(3D scene scripts)
----------

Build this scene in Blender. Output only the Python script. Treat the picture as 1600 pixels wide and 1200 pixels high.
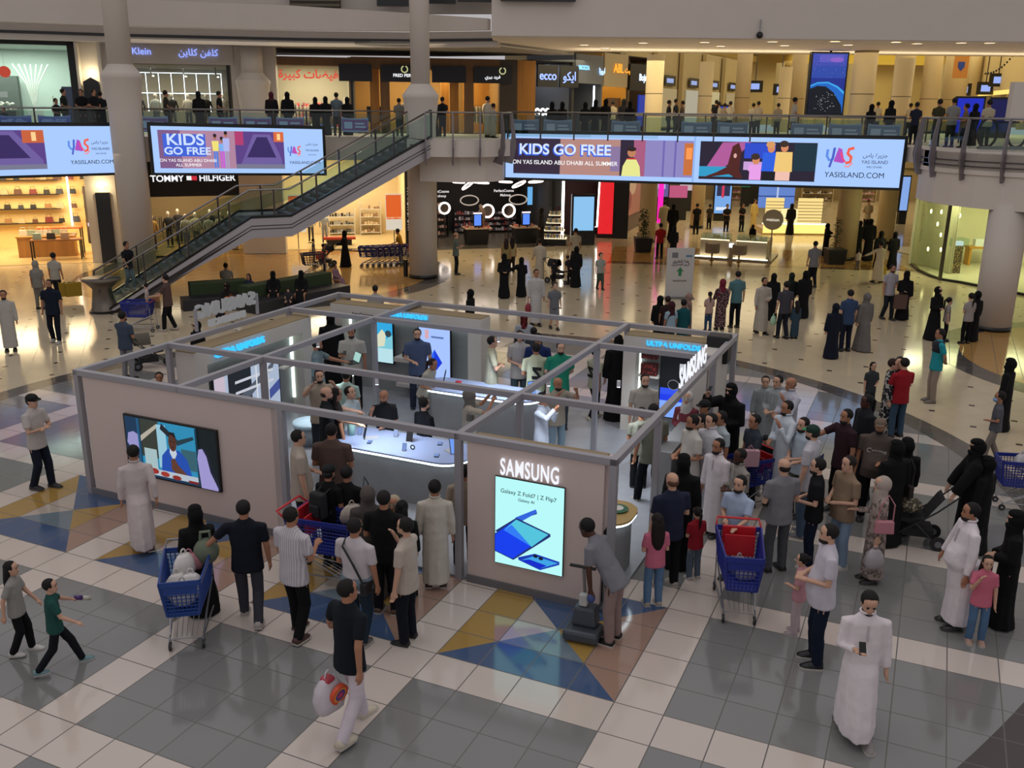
import bpy, bmesh, math, random
from mathutils import Vector, Matrix, Euler
random.seed(7)
R = math.radians
SC = bpy.context.scene
COL = SC.collection
for o in list(bpy.data.objects): bpy.data.objects.remove(o)

# ------------------------------------------------ camera, world, exposure, large lights
FPX, PITCH, ROLL, YAW, EYE = 1457.42, 0.287854, -0.0113118, -0.421575, 7.2
cd = bpy.data.cameras.new('camera'); cam = bpy.data.objects.new('camera', cd); COL.objects.link(cam)
cd.sensor_width = 36; cd.lens = FPX/1600*36; cd.clip_start = .1; cd.clip_end = 300
cam.matrix_world = Matrix.Translation((0, 0, EYE)) @ Euler((math.pi/2-PITCH, 0, 0)).to_matrix().to_4x4() @ Matrix.Rotation(-ROLL, 4, 'Z')
SC.camera = cam
SC.view_settings.view_transform = 'Standard'; SC.view_settings.look = 'None'
SC.view_settings.gamma = 1; SC.view_settings.use_curve_mapping = False
SC.view_settings.exposure = 0.0
W = bpy.data.worlds.new('world'); SC.world = W; W.use_nodes = True
W.node_tree.nodes['Background'].inputs[0].default_value = (.86, .83, .86, 1)
W.node_tree.nodes['Background'].inputs[1].default_value = .53

def area(name, loc, size, sizey, power, color=(1, 1, 1), rot=(0, 0, 0)):
    l = bpy.data.lights.new(name, 'AREA'); l.shape = 'RECTANGLE'; l.size = size; l.size_y = sizey; l.energy = power; l.color = color
    o = bpy.data.objects.new(name, l); o.location = loc; o.rotation_euler = rot; COL.objects.link(o); return o
area('skylight', (-2, 16, 19), 26, 22, 1050, (1, .95, .93))
area('mall_downlight', (4, 46, 9.9), 30, 4, 330, (1, .85, .55))
area('mall_downlight', (-12, 45, 9.9), 14, 4, 120, (1, .88, .68))
area('bridge_ceiling_fill', (20, 48.6, 9.2), 34, .8, 260, (1, .86, .62), (math.pi, 0, 0))  # unseen upward fill, added to brighten the pale ceiling over the bridge
area('upper_corridor_fill', (6, 51.5, 9.7), 9, 4, 260, (1, .86, .55))  # fill light added to lift the dark shopfronts of the upper corridor
area('corridor_light', (12, 60, 5.2), 14, 14, 900, (1, .82, .48))
area('corridor_light', (-4, 46, 5.3), 10, 5, 330, (1, .80, .45))
area('corridor_light', (-19, 40, 5.3), 7, 5, 80, (1, .82, .5))
area('corridor_light', (20, 70, 11.5), 30, 40, 2600, (1, .90, .66))
area('corridor_light', (14, 48, 5.5), 14, 6, 430, (1, .82, .48))

# ------------------------------------------------ geometry of the view
def ray(u, v):
    x = (u-800)/FPX; y = (v-600)/FPX
    c, s = math.cos(ROLL), math.sin(ROLL); x, y = c*x-s*y, s*x+c*y
    return x, math.cos(PITCH)-y*math.sin(PITCH), -(math.sin(PITCH)+y*math.cos(PITCH))
def G(u, v, z=0.):
    x, f, w = ray(u, v); t = (z-EYE)/w; return x*t, f*t
def AT(u, v, d):
    x, f, w = ray(u, v); t = d/f; return Vector((x*t, d, EYE+w*t))
CY, SY = math.cos(YAW), math.sin(YAW)
def pv(x, y, z=0.):            # pavilion axes -> world
    return Vector((x*CY-y*SY, x*SY+y*CY, z))
TS, TX, TY = .6395, -2.9425, 9.8357
def tile(i, j, z=0.): return pv(TX+i*TS, TY+j*TS, z)

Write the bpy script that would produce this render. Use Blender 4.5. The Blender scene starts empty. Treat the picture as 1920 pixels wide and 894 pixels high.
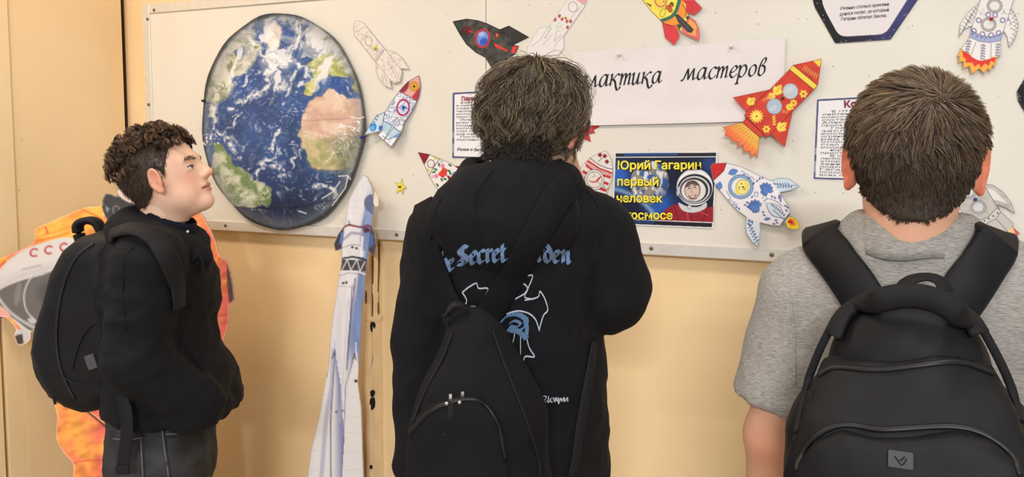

----------

Directions:
Take the listing and print it again exactly, but without any pictures.

The reply:
Build this scene in Blender. Output only the Python script. Treat the picture as 1600 pixels wide and 1200 pixels high.
import bpy, bmesh, math, random
from mathutils import Vector, Matrix, Euler
random.seed(7)
R = math.radians
SC = bpy.context.scene
COL = SC.collection
for o in list(bpy.data.objects): bpy.data.objects.remove(o)

# ------------------------------------------------ camera, world, exposure, large lights
FPX, PITCH, ROLL, YAW, EYE = 1457.42, 0.287854, -0.0113118, -0.421575, 7.2
cd = bpy.data.cameras.new('camera'); cam = bpy.data.objects.new('camera', cd); COL.objects.link(cam)
cd.sensor_width = 36; cd.lens = FPX/1600*36; cd.clip_start = .1; cd.clip_end = 300
cam.matrix_world = Matrix.Translation((0, 0, EYE)) @ Euler((math.pi/2-PITCH, 0, 0)).to_matrix().to_4x4() @ Matrix.Rotation(-ROLL, 4, 'Z')
SC.camera = cam
SC.view_settings.view_transform = 'Standard'; SC.view_settings.look = 'None'
SC.view_settings.gamma = 1; SC.view_settings.use_curve_mapping = False
SC.view_settings.exposure = 0.0
W = bpy.data.worlds.new('world'); SC.world = W; W.use_nodes = True
W.node_tree.nodes['Background'].inputs[0].default_value = (.86, .83, .86, 1)
W.node_tree.nodes['Background'].inputs[1].default_value = .53

def area(name, loc, size, sizey, power, color=(1, 1, 1), rot=(0, 0, 0)):
    l = bpy.data.lights.new(name, 'AREA'); l.shape = 'RECTANGLE'; l.size = size; l.size_y = sizey; l.energy = power; l.color = color
    o = bpy.data.objects.new(name, l); o.location = loc; o.rotation_euler = rot; COL.objects.link(o); return o
area('skylight', (-2, 16, 19), 26, 22, 1050, (1, .95, .93))
area('mall_downlight', (4, 46, 9.9), 30, 4, 330, (1, .85, .55))
area('mall_downlight', (-12, 45, 9.9), 14, 4, 120, (1, .88, .68))
area('bridge_ceiling_fill', (20, 48.6, 9.2), 34, .8, 260, (1, .86, .62), (math.pi, 0, 0))  # unseen upward fill, added to brighten the pale ceiling over the bridge
area('upper_corridor_fill', (6, 51.5, 9.7), 9, 4, 260, (1, .86, .55))  # fill light added to lift the dark shopfronts of the upper corridor
area('corridor_light', (12, 60, 5.2), 14, 14, 900, (1, .82, .48))
area('corridor_light', (-4, 46, 5.3), 10, 5, 330, (1, .80, .45))
area('corridor_light', (-19, 40, 5.3), 7, 5, 80, (1, .82, .5))
area('corridor_light', (20, 70, 11.5), 30, 40, 2600, (1, .90, .66))
area('corridor_light', (14, 48, 5.5), 14, 6, 430, (1, .82, .48))

# ------------------------------------------------ geometry of the view
def ray(u, v):
    x = (u-800)/FPX; y = (v-600)/FPX
    c, s = math.cos(ROLL), math.sin(ROLL); x, y = c*x-s*y, s*x+c*y
    return x, math.cos(PITCH)-y*math.sin(PITCH), -(math.sin(PITCH)+y*math.cos(PITCH))
def G(u, v, z=0.):
    x, f, w = ray(u, v); t = (z-EYE)/w; return x*t, f*t
def AT(u, v, d):
    x, f, w = ray(u, v); t = d/f; return Vector((x*t, d, EYE+w*t))
CY, SY = math.cos(YAW), math.sin(YAW)
def pv(x, y, z=0.):            # pavilion axes -> world
    return Vector((x*CY-y*SY, x*SY+y*CY, z))
TS, TX, TY = .6395, -2.9425, 9.8357
def tile(i, j, z=0.): return pv(TX+i*TS, TY+j*TS, z)

Write the bpy script that would produce this render. Use Blender 4.5. The Blender scene starts empty. Treat the picture as 1920 pixels wide and 894 pixels high.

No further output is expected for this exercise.